By Haddon Libby

Where the Bible uses 700,000 words to give guidance, the U.S. tax code needs 3,700,000.   It was only 100 years ago when the federal tax code was 400 pages in length.  Today, it is over 70,000 pages long.

This year, it is estimated that Americans will spend over $30 billion doing their taxes or nearly$100 for every man, woman and child, not to mention the billions spent by corporations.  As the Supreme Court has ruled, corporations are people, too, that owe taxes.  The primary difference is that corporations wield the power, influence and finances to find ways around a voluminous tax code that is undecipherable to the average person.

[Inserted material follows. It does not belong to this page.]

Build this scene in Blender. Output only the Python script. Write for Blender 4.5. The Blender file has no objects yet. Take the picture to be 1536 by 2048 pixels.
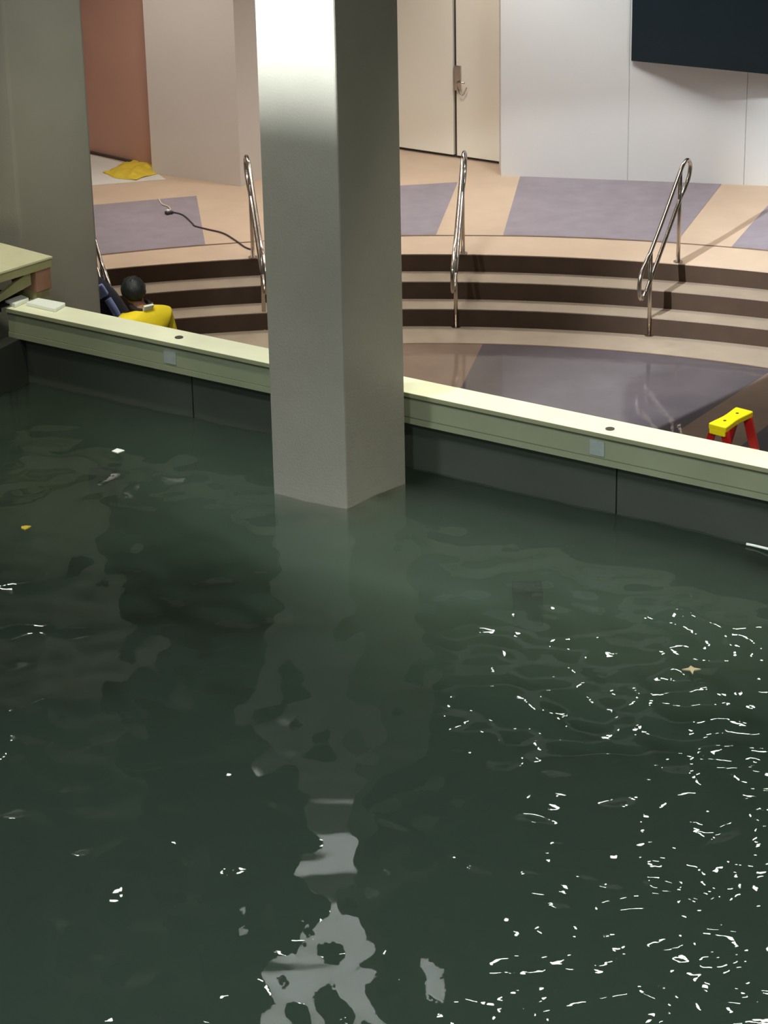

As an example, Apple, one of the most successful companies in the world, is currently building a $1 trillion ‘headquarters’ in Cupertino.  The thing is that their ‘real’ headquarters moved to Dublin, Ireland in the 1980s.  By doing this, Apple reduced their corporate tax rate to 12.5% versus a much higher rate here in the United States.  This structure meant that Apple-Ireland owned all Apple patents and Apple-US leases those patents for use in the devices that they make in China.  As Apple didn’t want to pay Ireland 12.5% on all of those profits, they set up another company, Baldwin Holdings, in the Virgin Islands where most of the income is stockpiled tax-free.

Advertisement

By doing this structure, Apple gets all of the benefits of a company doing business in the United States without most of the tax implications…not to mention the lower employee costs that building their devices in China affords them.

Offshore manufacturing points out one of the odder federal tax breaks that provide incentives to companies that move jobs out of the United States.  While Democrats tried to eliminate this loophole with the Bring Jobs Home Act, the GOP squelched the Act with Senator Orrin Hatch (R-Utah) calling the effort “a joke.”

Most companies that stay in the United States avoid the taxes of their home states by setting up Delaware corporations.  Delaware has nearly 1,000,000 corporate citizens which is 100,000 more than the living, breathing variety.  Over the last decade, companies have avoided well over $10 billion in state taxes through the use of these Delaware-based corporate shells.

While the unemployed have to pay taxes on unemployment benefits, corporations that get subsidies to do business in one state over another are exempt from taxation on that government support.  As an example, Texas got a California-based assembly plant to move to their state in return for $227 million in tax subsidies.  This meant that Texans paid $110,000 per job to take the jobs of California workers.  While Texas was better off, American workers ended up making less for the same work.

The best example of a company profiting at the expense of the communities that they do business in is Wal-Mart, one of the largest employers in the United States.  The American taxpayer subsidizes every Wal-Mart worker by $1,000 on average.

As for corporate tax rates, the United States at 39% is only exceeded by the UAE (55%) and Chad (40%).  The average corporate tax rate in the world once weighted for Gross Domestic Product is 30%. When you consider the loopholes in the US tax system, our rates are on par with or lower than most of the developed nations of the world.

If we are going to ‘make American great again’, our elected representatives need to begin looking out for you and me.  As the often ridiculed and ridiculous Presidential candidate Donald Trump has accurately said, free trade is not smart trade.  Making things worse, our tax code codifies a system rigged against the American worker.